American public says no to Al-Jazeera - Press Gazette

American public says no to Al-Jazeera

Al-Jazeera International is facing new obstacles in its bid to break into the United States.

A new poll indicates that a majority of Americans – more than 53 per cent – are opposed to the idea.

Not only that— Americans, by two to one, think the US Government should oppose giving the new channel access to the US media market. The poll was conducted last week for Accuracy in Media, a a conservative-leaning media watchdog group.

For more than a year Al-Jazeera International, the English language sister to the Arabic Al-Jazeera, has been trying to set up a satellite and cable network in the US.

It has hired several well-known journalists to work for the proposed new service, among them David Frost.

Producers have also been hired from the BBC and CNN and expensive new studios are under construction in Washington. But everywhere there have been obstacles. Up to now no satellite or cable system in the US has signed up to carry the service.

A spokesman for AIM, explaining it’s opposition to the Arabic news service's expansion into the US, said that Al Jazeera International has been tainted by its association with the channel that regularly broadcasts propaganda from the terrorist killers of almost 3,000 people on 11 September 2001.

He said: "This poll backs up our contention that American people don’t want to take a risk on a new channel bringing more terrorist propaganda into the US media market and inciting more anti-American violence.”

A breakdown of the poll shows that of the 53 per cent opposed to the project, 38 per cent are adamantly against the idea.

The only group not strongly opposed are young adults, aged 18 to 24, of whom 42 per cent suggested the new network should be given a try.

But 63 per cent of older Americans, those over 65, were adamantly opposed.
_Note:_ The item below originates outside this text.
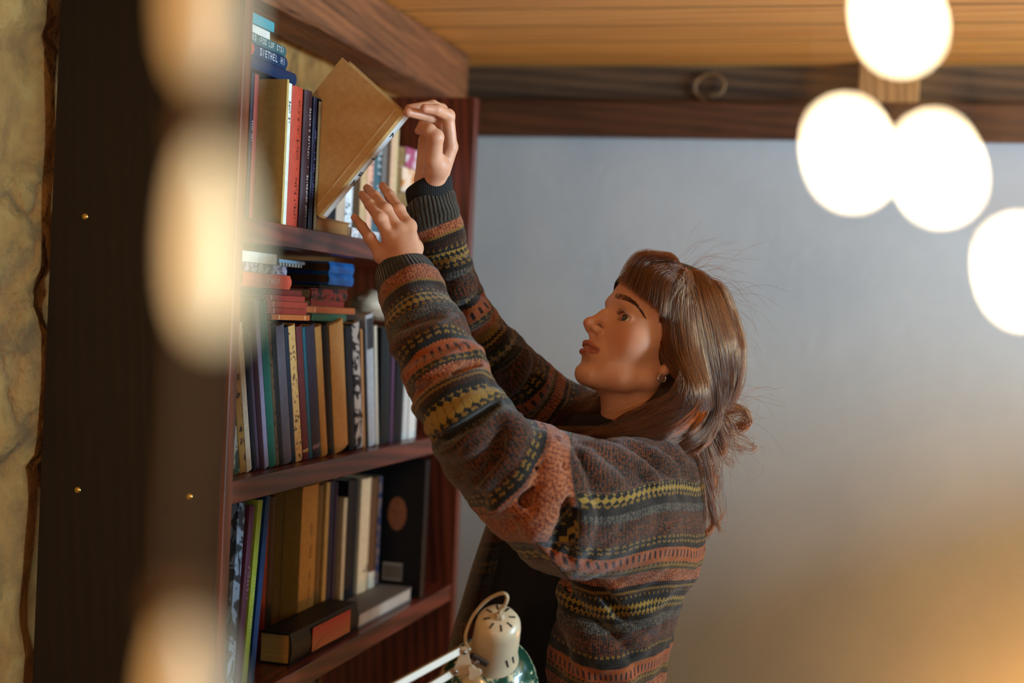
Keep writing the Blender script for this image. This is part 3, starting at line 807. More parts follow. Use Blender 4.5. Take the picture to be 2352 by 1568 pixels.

By sex, men were slightly less opposed to the project than women – 32 per cent v 25 per cent.

The poll takers admit that over 15 per cent of those polled had no strong feelings about the project – and expressed no opinion one way or the other – but this was attributed to the fact that very few Americans have, as yet, been able to watch Al Jazeera and don’t have much first-hand knowledge of the programmes it carries.

As a footnote AIM recalled that Al-Jazeera was launched in 1996 with a $150 million donation from the Emir of Qatar, Sheikh Hamid bin Khalifa Al Thani, who still supports the network to the tune of between $30 and $50 million a year.

Its main offices are still in Qatar, but there are plans for new broadcast centres for the new English language channel in Athens, London, Kuala Lumpur and Washington.